• Aim: Each line from the beginning of the data below through the line containing "MB().box((6.73, YR +" should be repeated exactly, please.

-- BEGIN Supplied material --

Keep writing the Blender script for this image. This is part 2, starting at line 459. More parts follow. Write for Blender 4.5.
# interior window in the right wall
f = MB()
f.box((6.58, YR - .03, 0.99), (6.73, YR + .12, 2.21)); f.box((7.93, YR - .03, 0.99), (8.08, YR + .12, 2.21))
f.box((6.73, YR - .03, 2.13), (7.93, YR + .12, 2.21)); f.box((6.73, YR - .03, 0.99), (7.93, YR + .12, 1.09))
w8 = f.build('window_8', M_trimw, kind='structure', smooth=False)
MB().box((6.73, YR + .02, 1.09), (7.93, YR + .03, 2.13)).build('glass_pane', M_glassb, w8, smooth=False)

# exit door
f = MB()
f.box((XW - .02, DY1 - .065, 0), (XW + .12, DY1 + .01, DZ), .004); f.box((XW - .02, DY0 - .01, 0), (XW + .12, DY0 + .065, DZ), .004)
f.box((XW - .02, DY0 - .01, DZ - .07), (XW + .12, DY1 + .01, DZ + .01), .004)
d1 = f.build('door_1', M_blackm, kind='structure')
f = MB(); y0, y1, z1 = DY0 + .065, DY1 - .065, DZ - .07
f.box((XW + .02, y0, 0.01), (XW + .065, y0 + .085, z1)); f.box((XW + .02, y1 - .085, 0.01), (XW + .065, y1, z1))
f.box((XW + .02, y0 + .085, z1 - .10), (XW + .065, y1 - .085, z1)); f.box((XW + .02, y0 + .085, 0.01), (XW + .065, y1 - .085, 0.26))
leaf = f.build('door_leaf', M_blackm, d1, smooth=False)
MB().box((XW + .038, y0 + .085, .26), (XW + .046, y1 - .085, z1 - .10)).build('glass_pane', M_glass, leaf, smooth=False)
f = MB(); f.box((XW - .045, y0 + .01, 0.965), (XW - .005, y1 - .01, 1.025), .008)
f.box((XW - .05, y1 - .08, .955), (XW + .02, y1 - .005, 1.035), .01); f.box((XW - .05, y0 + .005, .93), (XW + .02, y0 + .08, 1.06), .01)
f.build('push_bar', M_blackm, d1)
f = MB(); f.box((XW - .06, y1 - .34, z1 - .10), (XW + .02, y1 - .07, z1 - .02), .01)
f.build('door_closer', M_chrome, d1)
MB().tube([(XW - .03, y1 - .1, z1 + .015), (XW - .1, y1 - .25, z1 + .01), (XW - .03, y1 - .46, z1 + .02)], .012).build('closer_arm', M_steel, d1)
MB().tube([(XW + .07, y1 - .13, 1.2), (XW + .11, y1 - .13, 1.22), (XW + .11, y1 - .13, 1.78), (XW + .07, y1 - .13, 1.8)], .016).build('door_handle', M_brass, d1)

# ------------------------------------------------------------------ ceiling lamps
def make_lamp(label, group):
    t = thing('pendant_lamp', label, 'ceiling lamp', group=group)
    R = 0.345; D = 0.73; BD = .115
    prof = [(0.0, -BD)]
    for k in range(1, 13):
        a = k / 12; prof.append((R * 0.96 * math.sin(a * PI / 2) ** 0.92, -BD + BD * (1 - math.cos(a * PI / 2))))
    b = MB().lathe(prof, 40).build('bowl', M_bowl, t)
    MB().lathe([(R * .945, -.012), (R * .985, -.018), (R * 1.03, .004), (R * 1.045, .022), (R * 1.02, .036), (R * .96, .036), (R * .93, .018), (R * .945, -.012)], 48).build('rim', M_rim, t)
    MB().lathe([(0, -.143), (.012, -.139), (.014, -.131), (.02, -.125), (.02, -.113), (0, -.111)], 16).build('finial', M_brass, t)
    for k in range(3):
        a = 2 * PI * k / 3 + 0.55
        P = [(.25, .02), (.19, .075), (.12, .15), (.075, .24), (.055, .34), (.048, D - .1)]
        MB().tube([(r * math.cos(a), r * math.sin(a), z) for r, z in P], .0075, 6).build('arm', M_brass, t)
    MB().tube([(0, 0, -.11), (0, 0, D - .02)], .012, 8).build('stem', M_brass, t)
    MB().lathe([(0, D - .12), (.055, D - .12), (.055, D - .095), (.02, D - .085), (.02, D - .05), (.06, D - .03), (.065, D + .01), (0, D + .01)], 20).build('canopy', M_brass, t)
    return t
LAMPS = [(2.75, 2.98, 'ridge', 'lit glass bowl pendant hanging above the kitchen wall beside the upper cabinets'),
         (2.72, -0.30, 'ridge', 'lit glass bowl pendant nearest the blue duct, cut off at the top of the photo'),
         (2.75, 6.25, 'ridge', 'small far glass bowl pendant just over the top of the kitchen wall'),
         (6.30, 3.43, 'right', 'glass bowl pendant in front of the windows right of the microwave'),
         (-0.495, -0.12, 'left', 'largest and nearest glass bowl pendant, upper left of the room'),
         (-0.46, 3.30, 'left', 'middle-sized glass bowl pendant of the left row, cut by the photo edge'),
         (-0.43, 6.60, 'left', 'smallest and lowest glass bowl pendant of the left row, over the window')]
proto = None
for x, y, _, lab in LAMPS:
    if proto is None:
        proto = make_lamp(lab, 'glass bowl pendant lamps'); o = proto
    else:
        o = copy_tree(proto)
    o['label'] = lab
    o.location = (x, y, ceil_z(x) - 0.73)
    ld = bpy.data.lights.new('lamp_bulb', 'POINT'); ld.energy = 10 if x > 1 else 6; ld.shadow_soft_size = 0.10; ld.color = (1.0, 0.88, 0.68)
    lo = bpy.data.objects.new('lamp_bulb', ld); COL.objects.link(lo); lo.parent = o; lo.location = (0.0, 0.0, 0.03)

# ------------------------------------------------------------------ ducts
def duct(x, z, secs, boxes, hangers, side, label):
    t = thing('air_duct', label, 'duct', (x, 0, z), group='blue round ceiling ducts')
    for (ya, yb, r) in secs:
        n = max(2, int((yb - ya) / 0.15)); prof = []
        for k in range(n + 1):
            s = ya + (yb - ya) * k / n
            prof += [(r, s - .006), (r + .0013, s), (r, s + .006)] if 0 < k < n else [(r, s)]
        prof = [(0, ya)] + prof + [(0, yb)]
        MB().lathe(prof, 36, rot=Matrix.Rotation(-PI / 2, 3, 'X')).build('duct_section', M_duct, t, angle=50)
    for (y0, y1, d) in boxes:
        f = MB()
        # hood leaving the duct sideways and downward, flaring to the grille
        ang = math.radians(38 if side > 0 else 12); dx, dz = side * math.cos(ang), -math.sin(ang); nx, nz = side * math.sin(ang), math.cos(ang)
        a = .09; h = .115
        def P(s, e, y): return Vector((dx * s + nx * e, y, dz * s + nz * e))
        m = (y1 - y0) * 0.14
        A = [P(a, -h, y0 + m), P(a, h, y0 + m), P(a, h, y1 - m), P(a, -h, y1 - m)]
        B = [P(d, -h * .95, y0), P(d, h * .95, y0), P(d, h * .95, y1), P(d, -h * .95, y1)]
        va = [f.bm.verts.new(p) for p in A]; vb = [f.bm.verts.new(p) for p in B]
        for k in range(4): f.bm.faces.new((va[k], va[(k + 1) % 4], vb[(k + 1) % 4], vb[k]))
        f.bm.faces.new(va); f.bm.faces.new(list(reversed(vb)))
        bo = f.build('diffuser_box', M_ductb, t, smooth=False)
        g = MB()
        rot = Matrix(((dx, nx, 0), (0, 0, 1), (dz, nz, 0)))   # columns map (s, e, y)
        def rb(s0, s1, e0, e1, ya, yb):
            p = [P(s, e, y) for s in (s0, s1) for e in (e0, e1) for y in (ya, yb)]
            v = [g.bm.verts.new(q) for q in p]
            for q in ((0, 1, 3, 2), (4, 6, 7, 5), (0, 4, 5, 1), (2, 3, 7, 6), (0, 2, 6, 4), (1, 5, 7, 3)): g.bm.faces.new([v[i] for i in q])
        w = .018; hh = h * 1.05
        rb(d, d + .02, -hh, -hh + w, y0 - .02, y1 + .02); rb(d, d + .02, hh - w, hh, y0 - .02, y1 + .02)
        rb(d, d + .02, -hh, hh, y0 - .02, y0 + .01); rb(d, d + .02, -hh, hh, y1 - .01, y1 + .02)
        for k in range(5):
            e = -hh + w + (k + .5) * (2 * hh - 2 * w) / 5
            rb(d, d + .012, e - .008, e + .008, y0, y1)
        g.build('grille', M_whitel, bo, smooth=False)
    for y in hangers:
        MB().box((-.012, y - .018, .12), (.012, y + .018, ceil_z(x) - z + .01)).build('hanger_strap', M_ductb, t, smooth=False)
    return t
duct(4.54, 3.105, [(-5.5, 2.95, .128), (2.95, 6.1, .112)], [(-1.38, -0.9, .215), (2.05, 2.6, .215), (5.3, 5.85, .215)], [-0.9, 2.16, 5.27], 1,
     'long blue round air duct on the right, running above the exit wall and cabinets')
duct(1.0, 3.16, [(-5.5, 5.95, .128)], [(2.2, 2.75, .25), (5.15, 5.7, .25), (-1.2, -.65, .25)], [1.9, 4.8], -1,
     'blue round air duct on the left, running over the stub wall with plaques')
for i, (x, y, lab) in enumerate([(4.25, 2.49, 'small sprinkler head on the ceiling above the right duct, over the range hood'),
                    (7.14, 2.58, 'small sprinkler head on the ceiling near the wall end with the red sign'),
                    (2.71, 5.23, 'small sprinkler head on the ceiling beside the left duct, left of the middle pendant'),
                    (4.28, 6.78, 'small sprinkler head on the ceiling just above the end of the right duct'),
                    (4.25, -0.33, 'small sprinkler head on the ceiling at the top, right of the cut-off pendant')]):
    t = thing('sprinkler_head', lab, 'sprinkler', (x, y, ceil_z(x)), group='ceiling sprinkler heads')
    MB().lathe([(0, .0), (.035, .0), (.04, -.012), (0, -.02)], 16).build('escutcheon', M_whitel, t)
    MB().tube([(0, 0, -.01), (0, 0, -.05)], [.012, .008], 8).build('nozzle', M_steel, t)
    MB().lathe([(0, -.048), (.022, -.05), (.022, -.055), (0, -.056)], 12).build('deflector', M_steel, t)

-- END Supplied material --

• Answer to the task:
Keep writing the Blender script for this image. This is part 2, starting at line 459. More parts follow. Write for Blender 4.5.
# interior window in the right wall
f = MB()
f.box((6.58, YR - .03, 0.99), (6.73, YR + .12, 2.21)); f.box((7.93, YR - .03, 0.99), (8.08, YR + .12, 2.21))
f.box((6.73, YR - .03, 2.13), (7.93, YR + .12, 2.21)); f.box((6.73, YR - .03, 0.99), (7.93, YR + .12, 1.09))
w8 = f.build('window_8', M_trimw, kind='structure', smooth=False)
MB().box((6.73, YR + .02, 1.09), (7.93, YR + .03, 2.13)).build('glass_pane', M_glassb, w8, smooth=False)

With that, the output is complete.